## Given instruction
Wherever the word "part" turns up in a line of the entries, copy that line.

## Provided material

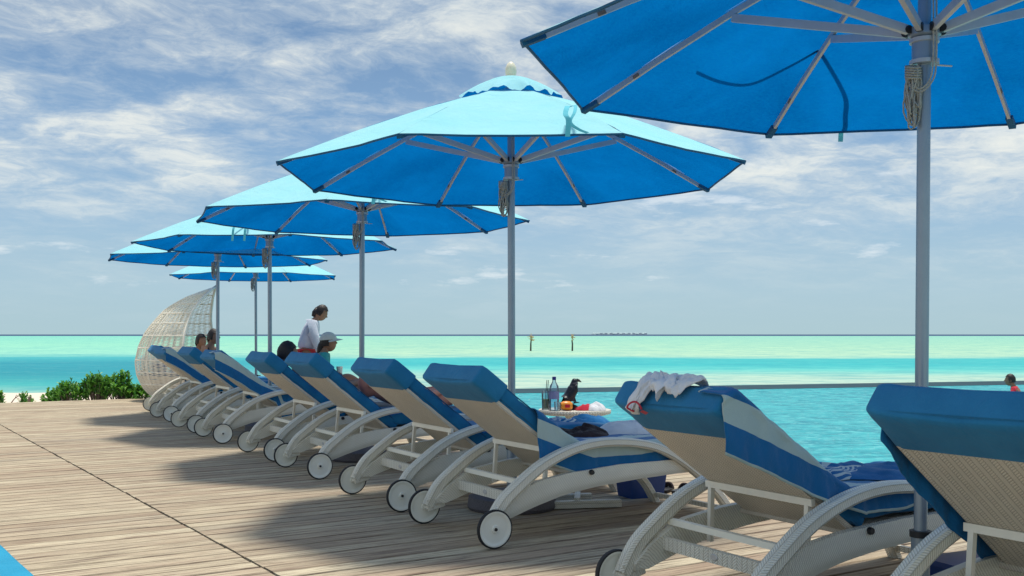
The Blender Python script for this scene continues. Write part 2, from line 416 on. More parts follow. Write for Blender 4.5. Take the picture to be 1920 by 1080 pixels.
# ------------------------------------------------------------------ mesh helpers
class MB:
    def __init__(self):
        self.v = []; self.f = []; self.uv = []; self.mi = []
    def add(self, verts, faces, uvs=None, mi=0):
        o = len(self.v)
        self.v += [tuple(p) for p in verts]
        for k, fc in enumerate(faces):
            self.f.append([o + i for i in fc])
            self.uv.append(uvs[k] if uvs else [(0, 0)] * len(fc))
            self.mi.append(mi)
        return self
    def box(self, c, s, rot=None, mi=0):
        hx, hy, hz = s[0] / 2, s[1] / 2, s[2] / 2
        pts = [Vector((x, y, z)) for x in (-hx, hx) for y in (-hy, hy) for z in (-hz, hz)]
        if rot is not None: pts = [rot @ p for p in pts]
        pts = [p + Vector(c) for p in pts]
        fs = [(0, 1, 3, 2), (4, 6, 7, 5), (0, 4, 5, 1), (2, 3, 7, 6), (0, 2, 6, 4), (1, 5, 7, 3)]
        uvs = []
        for fc in fs:
            a = pts[fc[0]]; l1 = (pts[fc[1]] - a).length; l2 = (pts[fc[3]] - a).length
            uvs.append([(0, 0), (l1, 0), (l1, l2), (0, l2)])
        return self.add(pts, fs, uvs, mi)
    def bar(self, a, b_, w, h, up=(0, 0, 1), mi=0):
        a = Vector(a); b_ = Vector(b_)
        dx = (b_ - a); L = dx.length; dx.normalize()
        y = Vector(up).cross(dx)
        if y.length < 1e-4: y = Vector((0, 1, 0))
        y.normalize(); z = dx.cross(y)
        m = Matrix((dx, y, z)).transposed()
        return self.box((a + b_) / 2, (L, w, h), m, mi)
    def loft(self, rings, closed=True, caps=True, mi=0, uo=0.0):
        """rings: lists of points of equal length"""
        n = len(rings[0]); verts = [p for r in rings for p in r]
        faces = []; uvs = []
        us = [uo]
        for i in range(1, len(rings)):
            c0 = sum((Vector(p) for p in rings[i - 1]), Vector()) / n; c1 = sum((Vector(p) for p in rings[i]), Vector()) / n
            us.append(us[-1] + (c1 - c0).length)
        mid = rings[len(rings) // 2]
        vs = [0.0]
        for j in range(n):
            vs.append(vs[-1] + (Vector(mid[(j + 1) % n]) - Vector(mid[j])).length)
        m = n if closed else n - 1
        for i in range(len(rings) - 1):
            for j in range(m):
                k = (j + 1) % n
                faces.append((i * n + j, i * n + k, (i + 1) * n + k, (i + 1) * n + j))
                uvs.append([(us[i], vs[j]), (us[i], vs[j + 1]), (us[i + 1], vs[j + 1]), (us[i + 1], vs[j])])
        if caps and closed:
            c0 = rings[0][0]
            faces.append(tuple(reversed(range(n)))); uvs.append([(rings[0][i][1] - c0[1], rings[0][i][2] - c0[2]) for i in reversed(range(n))])
            o = (len(rings) - 1) * n
            faces.append(tuple(o + i for i in range(n))); uvs.append([(rings[-1][i][1] - c0[1], rings[-1][i][2] - c0[2]) for i in range(n)])
        return self.add(verts, faces, uvs, mi)
    def tube(self, pts, r, n=8, mi=0, closed=False):
        pts = [Vector(p) for p in pts]
        if not hasattr(r, '__len__'): r = [r] * len(pts)
        rings = []; prev = None
        for i, p in enumerate(pts):
            if closed:
                t = pts[(i + 1) % len(pts)] - pts[i - 1]
            else:
                t = pts[min(i + 1, len(pts) - 1)] - pts[max(i - 1, 0)]
            if t.length < 1e-9: t = Vector((0, 0, 1))
            t.normalize()
            if prev is None:
                a = Vector((0, 0, 1)) if abs(t.z) < .9 else Vector((1, 0, 0))
                x = t.cross(a).normalized()
            else:
                x = (prev - t * prev.dot(t)).normalized()
            prev = x; y = t.cross(x)
            rings.append([p + (x * math.cos(2 * math.pi * k / n) + y * math.sin(2 * math.pi * k / n)) * r[i] for k in range(n)])
        if closed: rings.append(rings[0])
        return self.loft(rings, True, not closed, mi)
    def lathe(self, prof, n=20, c=(0, 0, 0), axis='z', mi=0, hollow=False):
        rings = []
        if hollow: prof = list(prof) + [prof[0]]
        for (r, h) in prof:
            ring = []
            for k in range(n):
                a = 2 * math.pi * k / n
                x, y = r * math.cos(a), r * math.sin(a)
                if axis == 'z': p = (x, y, h)
                elif axis == 'y': p = (x, h, -y)
                else: p = (h, x, y)
                ring.append(Vector(p) + Vector(c))
            rings.append(ring)
        return self.loft(rings, True, not hollow, mi)
    def grid(self, fn, nu, nv, mi=0, uvf=None):
        pts = [[Vector(fn(i / nu, j / nv)) for j in range(nv + 1)] for i in range(nu + 1)]
        us = [[0.0] * (nv + 1) for _ in range(nu + 1)]; vs = [[0.0] * (nv + 1) for _ in range(nu + 1)]
        for i in range(nu + 1):
            for j in range(nv + 1):
                if i: us[i][j] = us[i - 1][j] + (pts[i][j] - pts[i - 1][j]).length
                if j: vs[i][j] = vs[i][j - 1] + (pts[i][j] - pts[i][j - 1]).length
        verts = [p for r_ in pts for p in r_]
        faces = []; uvs = []
        w = nv + 1
        for i in range(nu):
            for j in range(nv):
                faces.append((i * w + j, (i + 1) * w + j, (i + 1) * w + j + 1, i * w + j + 1))
                uvs.append([(us[a][c], vs[a][c]) for a, c in ((i, j), (i + 1, j), (i + 1, j + 1), (i, j + 1))])
        return self.add(verts, faces, uvs, mi)
    def mesh(self, name, mats, smooth=False, angle=None):
        me = bpy.data.meshes.new(name)
        me.from_pydata(self.v, [], self.f)
        for m in (mats if isinstance(mats, (list, tuple)) else [mats]): me.materials.append(m)
        ul = me.uv_layers.new(name='UVMap')
        k = 0
        flat = []
        for u in self.uv:
            for a in u: flat += [a[0], a[1]]
        ul.data.foreach_set('uv', flat)
        me.polygons.foreach_set('material_index', self.mi)
        if smooth:
            me.polygons.foreach_set('use_smooth', [True] * len(me.polygons))
            if angle is not None:
                me.set_sharp_from_angle(angle=R(angle))
        me.update()
        return me

def link(name, me, parent=None):
    o = bpy.data.objects.new(name, me); COL.objects.link(o)
    if parent is not None: o.parent = parent
    return o
def part(name, mb, m, parent, smooth=False, angle=40, label=None):
    o = link(name, mb.mesh(name, m, smooth, angle), parent)
    if label: o['label'] = label
    return o
def tag(o, label, cat, group=None, kind=None):
    o['label'] = label; o['category'] = cat
    if group: o['group'] = group
    if kind: o['kind'] = kind
    return o
def thing(name, label, cat, loc=(0, 0, 0), rz=0.0, group=None):
    o = bpy.data.objects.new(name, None); COL.objects.link(o)
    o.empty_display_size = .1
    o.location = loc; o.rotation_euler = (0, 0, rz)
    return tag(o, label, cat, group)
def structure(name, mb, m, smooth=False):
    o = link(name, mb.mesh(name, m, smooth)); o['kind'] = 'structure'; return o
KIDS = {}
def kids(o): return [c for c in COL.objects if c.parent == o]
def copy_tree(o, parent=None):
    c = o.copy(); COL.objects.link(c)
    if parent is not None: c.parent = parent
    for ch in kids(o):
        copy_tree(ch, c)
    return c
def smoothstep(a, b_, x):
    t = max(0, min(1, (x - a) / (b_ - a))); return t * t * (3 - 2 * t)
def interp(tab, x):
    if x <= tab[0][0]: return tab[0][1]
    for (x0, y0), (x1, y1) in zip(tab, tab[1:]):
        if x <= x1:
            return y0 + (y1 - y0) * (x - x0) / (x1 - x0)
    return tab[-1][1]
def catmull(pts, sub=6):
    pts = [Vector(p) for p in pts]; out = []
    for i in range(len(pts) - 1):
        p0 = pts[max(i - 1, 0)]; p1 = pts[i]; p2 = pts[i + 1]; p3 = pts[min(i + 2, len(pts) - 1)]
        for k in range(sub):
            t = k / sub
            out.append(.5 * ((2 * p1) + (-p0 + p2) * t + (2 * p0 - 5 * p1 + 4 * p2 - p3) * t * t + (-p0 + 3 * p1 - 3 * p2 + p3) * t ** 3))
    out.append(pts[-1]); return out
def fbm(x, y=0.0, z=0.0): return noise.fractal(Vector((x, y, z)), 1.0, 2.0, 4)

# ------------------------------------------------------------------ setting: ground, sea, pool, deck
DA = R(33.1)
J0 = Vector((-1.17, 5.188, 0))
ER = Vector((-math.sin(DA), math.cos(DA), 0)); ES = Vector((math.cos(DA), math.sin(DA), 0))
def dk(s, r, z=0.0): return J0 + ES * s + ER * r + Vector((0, 0, z))
SEA_Z = -.8
sea = MB()
rad = 30000
sea.add([(rad * math.cos(2 * math.pi * k / 96), rad * math.sin(2 * math.pi * k / 96), SEA_Z) for k in range(96)], [tuple(range(96))])
structure('sea', sea, M['sea'])
# beach: slopes from beneath the deck end down into the lagoon
def beach(u, v):
    y = -12 + v * 56
    x = -90 + u * 86
    edge = 35.5 + 1.2 * fbm(x * .08, 3.1) + .02 * (x + 8) ** 1 * .5
    z = -.16 if y < 19 else -.16 - .64 * (y - 19) / (edge - 19)
    z += .035 * fbm(x * .5, y * .5)
    if y < 17: z = min(z, -.14)
    return (x, y, z)
bm_ = MB(); bm_.grid(beach, 120, 80); structure('beach_sand', bm_, M['sand'], True)

POOL_S = 5.3; DECK_R0 = -5.0; DECK_R1 = 15.24
# pool far (infinity) edge
PE0 = Vector((-5.9, 20.6, 0)); PE1 = Vector((30.0, 31.4, 0))
pd = (PE1 - PE0).normalized()
pool = MB()
pn = Vector((-pd.y, pd.x, 0))
a = dk(POOL_S, -12, -.07)
# near side meets the infinity edge here
_d = dk(POOL_S, 0); _den = ER.x * pd.y - ER.y * pd.x
_t = ((PE0.x - _d.x) * pd.y - (PE0.y - _d.y) * pd.x) / _den
PE0 = _d + ER * _t; PE0.z = 0
pool.add([a, a + Vector((50, 0, 0)), Vector((45, 35.9, -.07)), PE1 + Vector((0, 0, -.07)), PE0 + Vector((0, 0, -.07))], [(0, 1, 4), (1, 2, 3), (1, 3, 4)])
structure('pool_water', pool, M['pool'])
ed = MB()
e0 = PE0 - pd * 1.0; e1 = PE1 + pd * 18
ed.add([e0 + Vector((0, 0, -.066)), e1 + Vector((0, 0, -.066)), e1 + pn * 1.5 + Vector((0, 0, -.050)), e0 + pn * 1.5 + Vector((0, 0, -.050)),
        e0 + pn * 1.5 + Vector((0, 0, -1.2)), e1 + pn * 1.5 + Vector((0, 0, -1.2)), e0 + Vector((0, 0, -1.2)), e1 + Vector((0, 0, -1.2))],
       [(0, 1, 2, 3), (3, 2, 5, 4), (6, 7, 1, 0), (4, 5, 7, 6), (0, 3, 4, 6), (1, 7, 5, 2)])
structure('pool_edge', ed, M['pool_edge'])
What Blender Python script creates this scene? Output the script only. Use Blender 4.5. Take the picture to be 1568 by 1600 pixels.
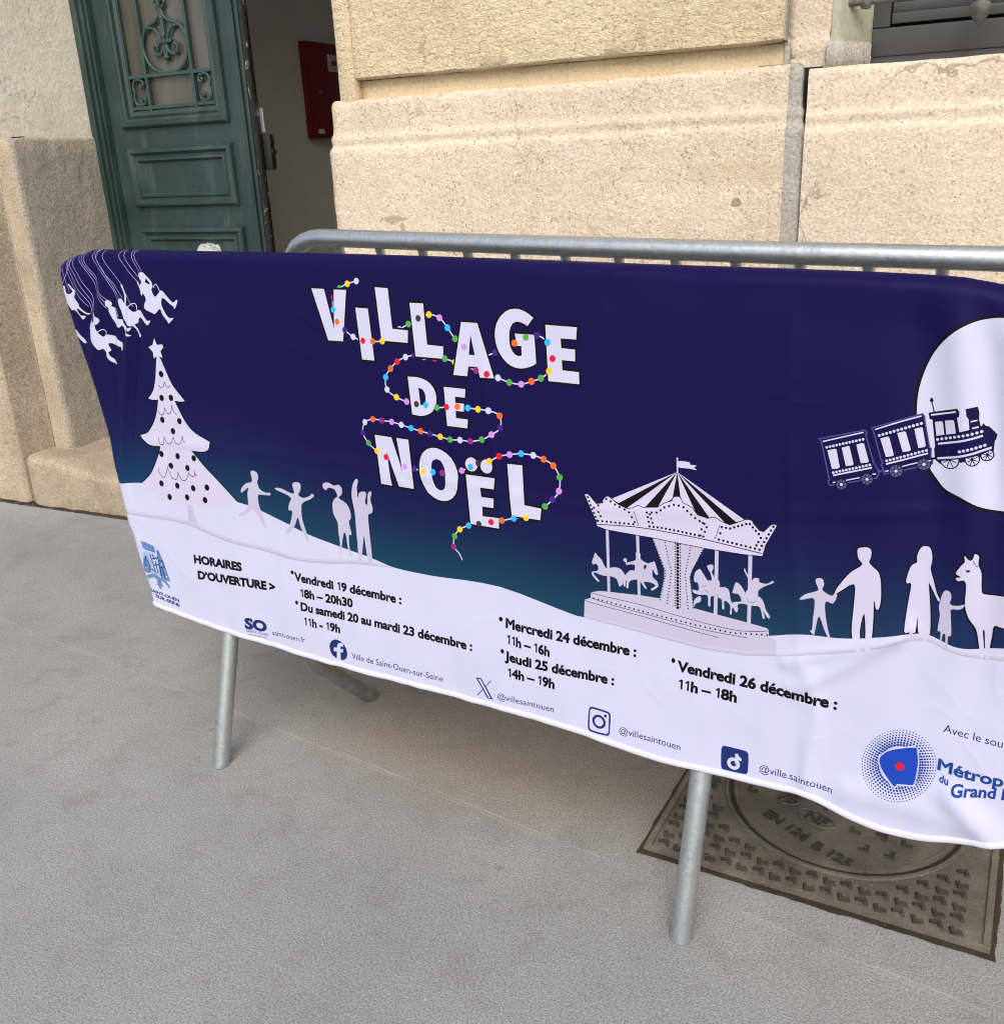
import bpy, bmesh, math, random
import numpy as np
from mathutils import Vector, Matrix, noise
from mathutils.geometry import delaunay_2d_cdt, tessellate_polygon
random.seed(7)
SC = bpy.context.scene
for ob in list(bpy.data.objects):
    bpy.data.objects.remove(ob)
rad = math.radians

# ------------------------------------------------------------------ camera
cd = bpy.data.cameras.new('camera')
cd.sensor_fit = 'HORIZONTAL'
cd.sensor_width = 36.0
cd.lens = 36.0 * 1515.0 / 1568.0
cd.clip_start = 0.05
cd.clip_end = 500
cam = bpy.data.objects.new('camera', cd)
SC.collection.objects.link(cam)
RC = [[0.8945089, 0.116402, -0.43163], [0.4449587, -0.3251058, 0.8344567], [-0.043193, -0.9384864, -0.3426041]]
cam.matrix_world = Matrix(((RC[0][0], -RC[0][1], -RC[0][2], 0.0),
                           (RC[1][0], -RC[1][1], -RC[1][2], 0.0),
                           (RC[2][0], -RC[2][1], -RC[2][2], 1.25),
                           (0, 0, 0, 1)))
SC.camera = cam

# ------------------------------------------------------------------ sky and sun
SUN_EL, SUN_AZ = 46.0, 160.0          # azimuth clockwise from +Y: behind the camera, a little to the right
w = bpy.data.worlds.new('World')
SC.world = w
w.use_nodes = True
wn = w.node_tree.nodes
wl = w.node_tree.links
wn.clear()
sky = wn.new('ShaderNodeTexSky')
sky.sky_type = 'NISHITA'
sky.sun_disc = False
sky.sun_elevation = rad(SUN_EL)
sky.sun_rotation = rad(SUN_AZ)
sky.air_density = 1.0
sky.dust_density = 3.0
sky.ozone_density = 1.0
bg = wn.new('ShaderNodeBackground')
bg.inputs['Strength'].default_value = 0.15
wo = wn.new('ShaderNodeOutputWorld')
wl.new(sky.outputs[0], bg.inputs[0])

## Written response
The Blender Python script for this scene continues. Write part 2, from line 416 on. More parts follow. Write for Blender 4.5. Take the picture to be 1920 by 1080 pixels.
def part(name, mb, m, parent, smooth=False, angle=40, label=None):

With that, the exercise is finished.